ふたりきりの探偵事務所で事務員を務めるエラリイが所長のルルウから渡されたのは、密室殺人と思しき事件の資料だった。しかしその事件が起きた施設「メゾン・ド・マニ」――その名の通りマニ車を模していて、回る――にはそもそも出入口がなかった。住人は10人いるが、出入口がないこともあって外部犯の可能性はないという。しかも資料を読み進めていくうち、いつの間にか住人がひとり増えていることが判明。どうにも納得できないものを抱えつつ、ルルウはエラリイと共に現場へ向かうことになるが……。(「超動く家にて」)

2010〜2017年にかけて各種媒体に発表された16本の作品を集めた短編集。作者本人によるあとがき(兼、各作品の解説)も併録されている。

作者自らが「ネタに偏った作を集めたもの」と称し、さらに解説で酉島伝法が「俗称、宮内悠介バカSF短編集」と述べる通り、例えばこれまでに芥川賞や直木賞にノミネートされた作品しか読んでいない方にとっては確かにタイトルからして面食らうのではないかと思う。まあ真面目(っぽい)な話もあるにはあるし、リリカルだったり抒情的だったり人情系だったり……といった具合に、想像以上バラエティに富んだ作品集となっている。もちろんこれが作者のすべてではないし、ゆえに入門編に適しているとは言い難い。けれどジャンルだとか作風だとかを断言しにくいこの作者の一部を確実に形成しているものである、という点には間違いないはずなので、騙されたと思って読んでみてほしい1冊。

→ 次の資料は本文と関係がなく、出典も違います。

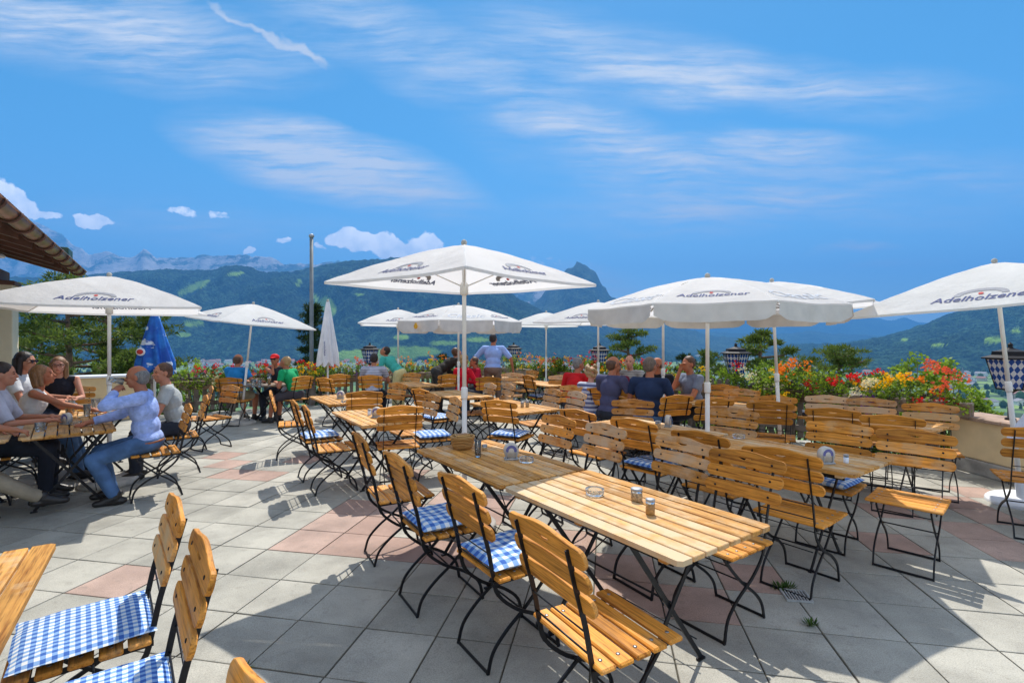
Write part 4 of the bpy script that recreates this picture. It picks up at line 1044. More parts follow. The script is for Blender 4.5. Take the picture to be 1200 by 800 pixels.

個人的に好きなのは表題作の「超動く家にて」。読み進めていくうちに後出しのように情報が追加されていくという展開には、エラリイでなくとも突っ込みたくなってしまう(笑)。思いがけないラストも含め、脱力系SFミステリとしか言いようのない短編となっている。

文学部出身者としては「文学部のこと」も見逃せないが、果たしてこの「文学」は私が知る文学と同じものなのだろうか(笑)と首を傾げながら読了。また日めくりカレンダーを巡る家族の攻防(?)を描く「今日泥棒」のコミカルさもいい。最後の最後まで首を傾げながら読んでいると、なんだか自分の頭までがマニ車のように回ってしまいそうな気すらしてくる。功徳が積めそうである。